Added Professor Hope: “And the images go away from us and sometimes some of these things are locked away from us.  And these people get more grants, they are able to access a lot more of the large grants.”

The professor said it is imperative that the history of the music be preserved for posterity, as many millennials were growing up oblivious to who many of the vintage artists are, and of their contributions.

“When I am getting students now, they are 19 and 20 so they are born after 2000.  Three-quarters of the people we are talking about, they don’t knows who they are.   Where do they get the information?  It is not being taught to them anywhere in school.  It is not coming in the media much because the media is under siege.   Jamaican media has to be competing now with everything coming from elsewhere including Instagram and Snapchat and Tik-Tok,” she argued.

“In the meantime, people are doing their best to put the information down.  We are trying our best to at least make it available and not go in terms of the way that we are doing it now – talking in the media- but also documented so people can go and look at it.”

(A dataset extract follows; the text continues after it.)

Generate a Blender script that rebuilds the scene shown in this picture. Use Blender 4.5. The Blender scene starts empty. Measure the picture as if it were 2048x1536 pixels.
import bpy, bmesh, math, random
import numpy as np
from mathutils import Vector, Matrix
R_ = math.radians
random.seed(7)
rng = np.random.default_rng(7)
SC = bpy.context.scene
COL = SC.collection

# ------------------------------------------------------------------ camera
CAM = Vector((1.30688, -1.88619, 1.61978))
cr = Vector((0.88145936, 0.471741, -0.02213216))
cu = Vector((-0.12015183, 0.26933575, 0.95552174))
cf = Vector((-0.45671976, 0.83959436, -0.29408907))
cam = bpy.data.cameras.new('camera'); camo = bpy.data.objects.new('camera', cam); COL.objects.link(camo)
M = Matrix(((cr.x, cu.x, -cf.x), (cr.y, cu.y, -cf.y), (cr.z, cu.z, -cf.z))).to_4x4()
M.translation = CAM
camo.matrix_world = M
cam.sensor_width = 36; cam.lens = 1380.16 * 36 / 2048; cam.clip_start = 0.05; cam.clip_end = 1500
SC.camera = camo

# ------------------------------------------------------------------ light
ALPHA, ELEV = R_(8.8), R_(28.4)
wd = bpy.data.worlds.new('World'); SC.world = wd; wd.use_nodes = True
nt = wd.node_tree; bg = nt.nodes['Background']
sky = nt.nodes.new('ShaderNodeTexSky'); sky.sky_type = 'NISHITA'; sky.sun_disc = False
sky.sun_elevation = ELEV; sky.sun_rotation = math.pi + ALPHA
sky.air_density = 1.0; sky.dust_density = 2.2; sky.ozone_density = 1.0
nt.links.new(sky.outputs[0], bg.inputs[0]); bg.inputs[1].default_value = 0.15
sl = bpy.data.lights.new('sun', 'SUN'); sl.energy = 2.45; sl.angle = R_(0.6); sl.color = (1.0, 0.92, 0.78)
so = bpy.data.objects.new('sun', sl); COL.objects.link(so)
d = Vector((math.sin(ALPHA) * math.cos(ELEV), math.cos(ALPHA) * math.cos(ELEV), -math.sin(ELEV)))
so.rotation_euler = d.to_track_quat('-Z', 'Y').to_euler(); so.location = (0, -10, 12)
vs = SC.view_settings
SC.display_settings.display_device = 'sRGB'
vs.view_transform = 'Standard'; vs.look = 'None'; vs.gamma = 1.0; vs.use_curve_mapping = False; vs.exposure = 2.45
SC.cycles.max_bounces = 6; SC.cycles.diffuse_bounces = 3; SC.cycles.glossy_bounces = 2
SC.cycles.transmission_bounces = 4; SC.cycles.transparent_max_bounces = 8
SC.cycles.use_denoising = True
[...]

Professor Hope also said she believes that the relevant powers that be ought to begin to officially pay homage to its musical and cultural icons, especially when they reach an advanced age.   She also found solace in the fact that U-Roy had been bestowed with the Order of Distinction by the Government of Jamaica, and had also been honored in 2019 as the King of Dancehall by Irish and Chin, and crowned by Shabba Ranks.

“I want us to start celebrating the lives of our icons, especially once they have passed the three score and 10 and moved on beyond that age.  Because it is a difficult time for us,” she said.

“We give thanks for his (U-Roy’s) life and his immense contribution and for developing genres not just in Jamaica, but also the connections to the other genres – Hip Hop, Reggaeton and other genres.  And I hope that the Dancehall artists of today are also paying a little attention to someone whose work in the music industry provided the platform on which they all stand today,” the professor added.